▶ _GOAL OF THE EXERCISE_
Exactly the lines from the line containing "Write the bpy" through the line containing "S.camera = camo" are to be echoed, with both included and pictures left out.

▶ _RECORD LIST_
++++

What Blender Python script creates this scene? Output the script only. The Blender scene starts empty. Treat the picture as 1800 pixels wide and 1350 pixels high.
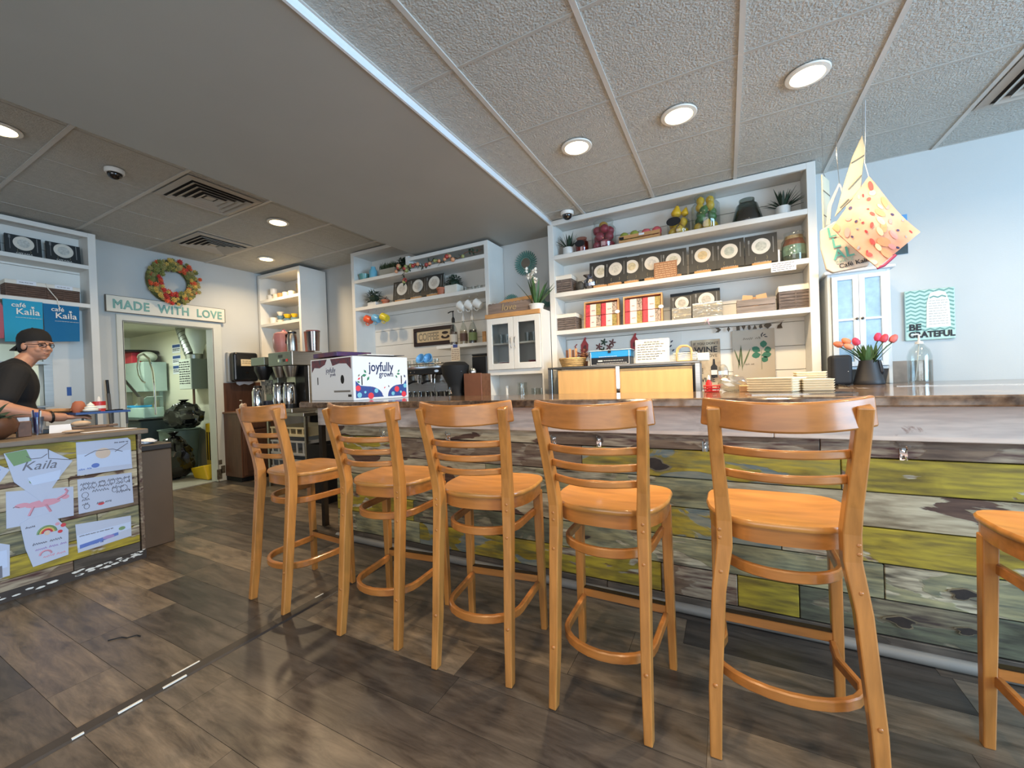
import bpy, bmesh, math, random
from math import sin, cos, pi, radians, sqrt, atan2
from mathutils import Vector, Matrix, Quaternion
random.seed(7)
SC = bpy.context.scene
COL = SC.collection

# ------------------------------------------------------------------ camera
cam_d = bpy.data.cameras.new('camera'); cam = bpy.data.objects.new('camera', cam_d); COL.objects.link(cam)
cam_d.sensor_fit = 'HORIZONTAL'; cam_d.sensor_width = 36.0; cam_d.lens = 36.0 * 715.87 / 1800.0
cam_d.clip_start = 0.05; cam_d.clip_end = 100
def cam_axes(yaw, pit, rol):
    f = Vector((sin(yaw) * cos(pit), cos(yaw) * cos(pit), sin(pit)))
    r = Vector((cos(yaw), -sin(yaw), 0)); u = r.cross(f)
    return cos(rol) * r + sin(rol) * u, -sin(rol) * r + cos(rol) * u, f
_r, _u, _f = cam_axes(radians(-27.734), radians(-0.4028), radians(-2.0511))
cam.matrix_world = Matrix(((_r.x, _u.x, -_f.x, 0), (_r.y, _u.y, -_f.y, 0), (_r.z, _u.z, -_f.z, 1.177), (0, 0, 0, 1)))
SC.camera = cam

# ------------------------------------------------------------------ world, daylight, exposure
W = bpy.data.worlds.new('sky'); SC.world = W; W.use_nodes = True
W.node_tree.nodes['Background'].inputs[0].default_value = (0.62, 0.79, 1.0, 1)
W.node_tree.nodes['Background'].inputs[1].default_value = 1.4
SC.view_settings.view_transform = 'Standard'; SC.view_settings.look = 'None'
SC.view_settings.exposure = 0.08; SC.view_settings.gamma = 1.0; SC.view_settings.use_curve_mapping = False
def area(name, loc, target, sx, sy, power, color):
    l = bpy.data.lights.new(name, 'AREA'); l.shape = 'RECTANGLE'; l.size = sx; l.size_y = sy; l.energy = power; l.color = color
    o = bpy.data.objects.new(name, l); COL.objects.link(o); o.location = loc
    o.rotation_euler = (Vector(target) - Vector(loc)).to_track_quat('-Z', 'Y').to_euler()
    return o
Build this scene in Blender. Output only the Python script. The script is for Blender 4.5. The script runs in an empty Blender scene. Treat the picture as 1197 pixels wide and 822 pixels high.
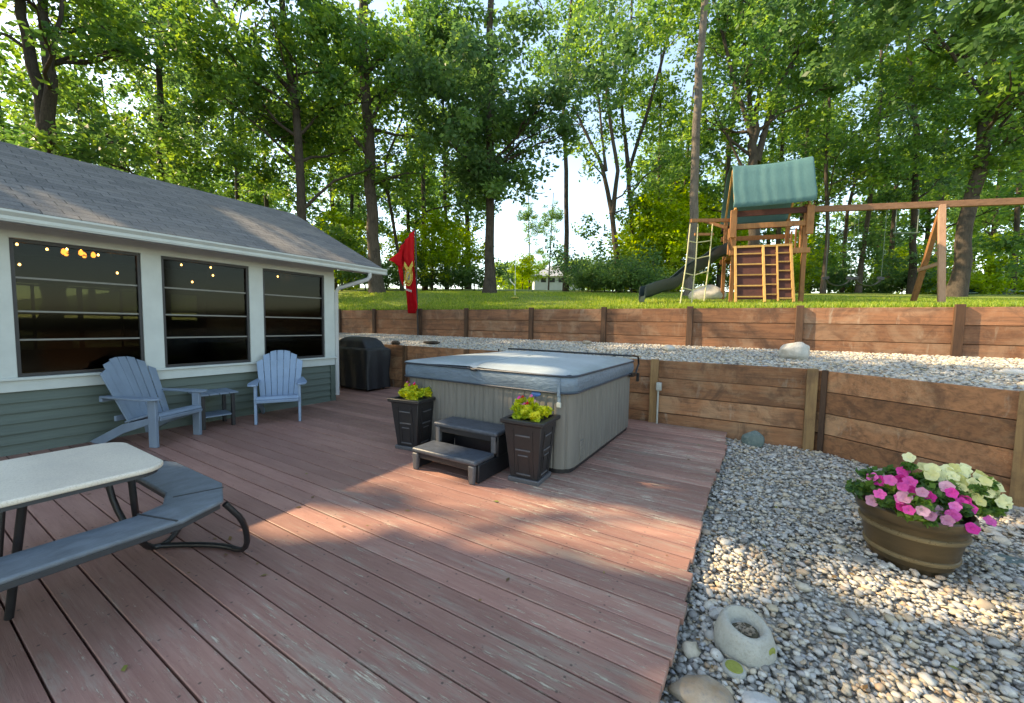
import bpy, bmesh, math, random
import numpy as np
from mathutils import Vector, Matrix

# ------------------------------------------------------------------ camera, light, exposure
S = bpy.context.scene
COL = S.collection
cam_d = bpy.data.cameras.new("camera"); cam = bpy.data.objects.new("camera", cam_d); COL.objects.link(cam)
R_ = (0.85347018, 0.5208679, 0.01689028); U_ = (-0.04954944, 0.04884082, 0.99757678); F_ = (-0.51878078, 0.85223894, -0.0674929)
M_ = Matrix(((R_[0], U_[0], -F_[0], 0), (R_[1], U_[1], -F_[1], 0), (R_[2], U_[2], -F_[2], 1.45), (0, 0, 0, 1)))
cam.matrix_world = M_
cam_d.sensor_width = 36; cam_d.lens = 469.8 / 1197 * 36; cam_d.clip_start = 0.05; cam_d.clip_end = 3000
S.camera = cam
SUN = Vector((-1.0, -0.35, 0.807)).normalized()      # direction towards the sun
elev = math.asin(SUN.z); azi = math.atan2(SUN.x, SUN.y)
W = bpy.data.worlds.new("World"); S.world = W; W.use_nodes = True
nt = W.node_tree; nt.nodes.clear()
sky = nt.nodes.new('ShaderNodeTexSky'); sky.sky_type = 'NISHITA'; sky.sun_disc = False
sky.sun_elevation = elev; sky.sun_rotation = azi; sky.air_density = 1.0; sky.dust_density = .5; sky.ozone_density = 2.2
bgn = nt.nodes.new('ShaderNodeBackground'); bgn.inputs[1].default_value = 0.125
wo = nt.nodes.new('ShaderNodeOutputWorld')
nt.links.new(sky.outputs[0], bgn.inputs[0]); nt.links.new(bgn.outputs[0], wo.inputs[0])
sl = bpy.data.lights.new("sun", 'SUN'); sl.energy = 2.4; sl.angle = math.radians(0.6); sl.color = (1.0, 0.86, 0.68)
so = bpy.data.objects.new("sun", sl); COL.objects.link(so)
so.rotation_euler = SUN.to_track_quat('Z', 'Y').to_euler()
S.view_settings.view_transform = 'Standard'; S.view_settings.look = 'None'; S.view_settings.gamma = 1
S.view_settings.exposure = 2.2
S.view_settings.use_white_balance = True; S.view_settings.white_balance_temperature = 8500; S.view_settings.white_balance_tint = 8
try: S.view_settings.use_curve_mapping = False
except Exception: pass
S.render.resolution_x = 1024; S.render.resolution_y = 703
S.cycles.transparent_max_bounces = 16; S.cycles.max_bounces = 8

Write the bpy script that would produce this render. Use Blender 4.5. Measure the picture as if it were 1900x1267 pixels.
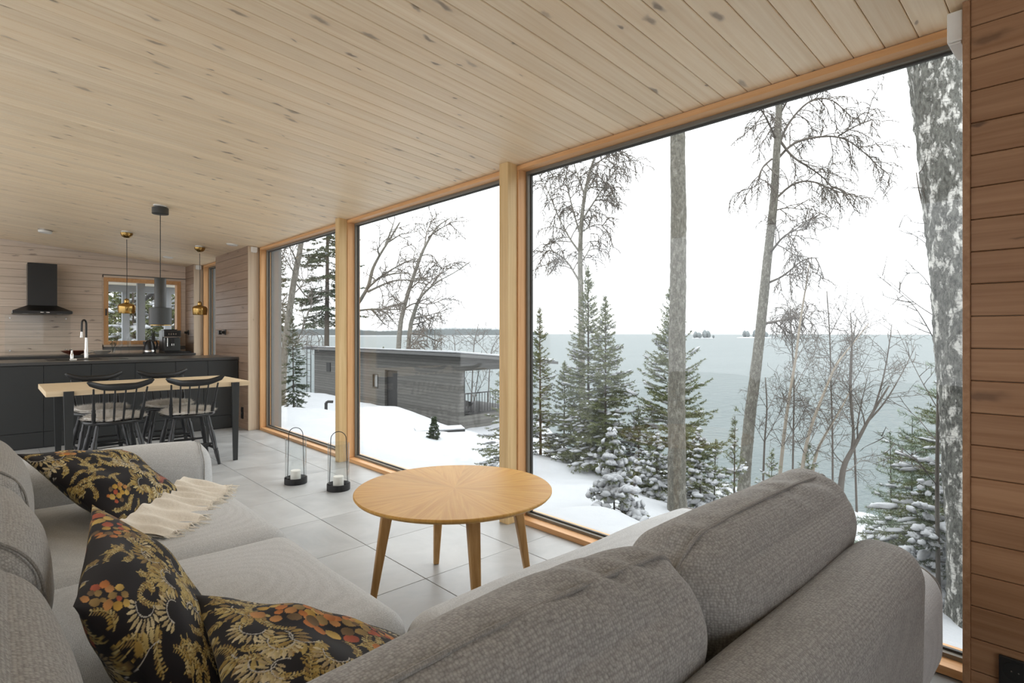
import bpy, bmesh, math, random
import numpy as np
from mathutils import Vector, Matrix

for o in list(bpy.data.objects): bpy.data.objects.remove(o)
S = bpy.context.scene
COL = S.collection

# ---------------------------------------------------------------- camera, sky, exposure
F_PX, CAM_H, HORIZON = 1041.0, 1.16, 618.5
THETA = math.atan(967 / 1041.0)                  # view direction turned from +Y towards +X (the window side)
sT, cT = math.sin(THETA), math.cos(THETA)
cam = bpy.data.cameras.new('camera')
cam.sensor_width = 36.0
cam.lens = F_PX / 1900 * 36.0
cam.shift_y = (HORIZON - 633.5) / 1900
cam.clip_start = 0.02; cam.clip_end = 9000
camo = bpy.data.objects.new('camera', cam); COL.objects.link(camo)
camo.location = (0, 0, CAM_H)
camo.rotation_euler = (math.pi / 2, 0, -THETA)
S.camera = camo

w = bpy.data.worlds.new('overcast_sky'); S.world = w; w.use_nodes = True
bg = w.node_tree.nodes['Background']
bg.inputs[0].default_value = (0.965, 0.975, 1.0, 1)
# evenly overcast sky after the CIE standard: luminance rises from the horizon to the zenith as (1 + 2 sin e) / 3
_t = w.node_tree; _g = _t.nodes.new('ShaderNodeTexCoord'); _s = _t.nodes.new('ShaderNodeSeparateXYZ')
_m = _t.nodes.new('ShaderNodeMath'); _m.operation = 'MULTIPLY_ADD'; _m.inputs[1].default_value = 2 / 3; _m.inputs[2].default_value = 1 / 3
_c = _t.nodes.new('ShaderNodeClamp')
_t.links.new(_g.outputs['Generated'], _s.inputs[0]); _t.links.new(_s.outputs[2], _c.inputs[0]); _t.links.new(_c.outputs[0], _m.inputs[0]); _t.links.new(_m.outputs[0], bg.inputs[1])
S.view_settings.view_transform = 'Standard'; S.view_settings.look = 'None'
S.view_settings.gamma = 1.0; S.view_settings.use_curve_mapping = False
S.view_settings.exposure = 2.52
S.cycles.use_denoising = True
S.cycles.use_adaptive_sampling = True; S.cycles.adaptive_threshold = 0.04
S.cycles.max_bounces = 9; S.cycles.diffuse_bounces = 6; S.cycles.glossy_bounces = 4
S.cycles.transparent_max_bounces = 14
S.cycles.caustics_reflective = False; S.cycles.caustics_refractive = False

# ---------------------------------------------------------------- helpers
R = random.Random(7)
def along(px, py, d):
    """a point at depth d seen in that direction from where the photographer stood"""
    a = (px - 950) / F_PX; b = (HORIZON - py) / F_PX
    return Vector(((sT + a * cT) * d, (cT - a * sT) * d, CAM_H + b * d))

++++

▶ _TASK RESULT_
Write the bpy script that would produce this render. Use Blender 4.5. Measure the picture as if it were 1900x1267 pixels.
import bpy, bmesh, math, random
import numpy as np
from mathutils import Vector, Matrix

for o in list(bpy.data.objects): bpy.data.objects.remove(o)
S = bpy.context.scene
COL = S.collection

# ---------------------------------------------------------------- camera, sky, exposure
F_PX, CAM_H, HORIZON = 1041.0, 1.16, 618.5
THETA = math.atan(967 / 1041.0)                  # view direction turned from +Y towards +X (the window side)
sT, cT = math.sin(THETA), math.cos(THETA)
cam = bpy.data.cameras.new('camera')
cam.sensor_width = 36.0
cam.lens = F_PX / 1900 * 36.0
cam.shift_y = (HORIZON - 633.5) / 1900
cam.clip_start = 0.02; cam.clip_end = 9000
camo = bpy.data.objects.new('camera', cam); COL.objects.link(camo)
camo.location = (0, 0, CAM_H)
camo.rotation_euler = (math.pi / 2, 0, -THETA)
S.camera = camo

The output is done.